Once Edda went to the cinema in Rome during her eighth month of pregnancy, and was publicly applauded. Doubtful it is if such a demonstration would now occur. The Countess is held by many Italians to be largely responsible for the Nazified laws that Italy has "imported" from Germany. One of these is the unpopular anti-Semitic law. The Cianos are firmly linked with the alliance with Germany, and the alliance is not dear to Italians.

The spectacle of the Nazi Gestapo operating in Italy, of German instructors and troops in Italian military establishments, of German "tourists" arriving in Italy by droves (some of them never returning), is not palatable to patriotic Latins.
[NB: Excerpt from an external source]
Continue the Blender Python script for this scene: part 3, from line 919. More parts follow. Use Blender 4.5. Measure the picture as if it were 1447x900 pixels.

When the military alliance between Italy and Germany was signed in Berlin last May and the controlled Italian newspapers carried huge headlines describing the "wave of enthusiasm" spreading over Italy, it could not be detected in the streets. Two days later the country celebrated the 24th anniversary of Italy's entry into the World War against Germany and Austria. Work stopped at noon, bands played, parades formed, flags were waved. Never before had Italians so solemnly observed the day.

The summer of 1939 finds Benito Mussolini less liked and more openly criticized than for years past. Little jokes, about the German "invasion" of Italy, are beginning to circulate quietly. Anti-Mussolini posters have appeared (briefly) in Milan and Turin. Viva Hitler legends, painted on all the houses along the railway route taken by the Fuehrer on his trip to Rome last year, have been unanimously painted over. There is a dour expression on Italian faces as they watch the heavy-booted Nazi chiefs who now are seen all over the Italian landscape. Crown Prince Umberto, supposed to be antiFascist, is greeted tumultuously whenever he appears.

This is no good omen for Edda Ciano's hopes that she and her husband may someday succeed to her father's power. But it is a first-rate demonstration of what a woman can do even in a Fascist world.

*Her younger brothers, Vittorio, 22, and Bruno, 21, flew in the Ethiopian War, and Bruno also tried his wings in Spain. Bruno is still in the Italian Air Force; Vittorio in the motion picture business. Mussolini's "second series" of children consists of Romano, now 11, and Anna Maria, 9.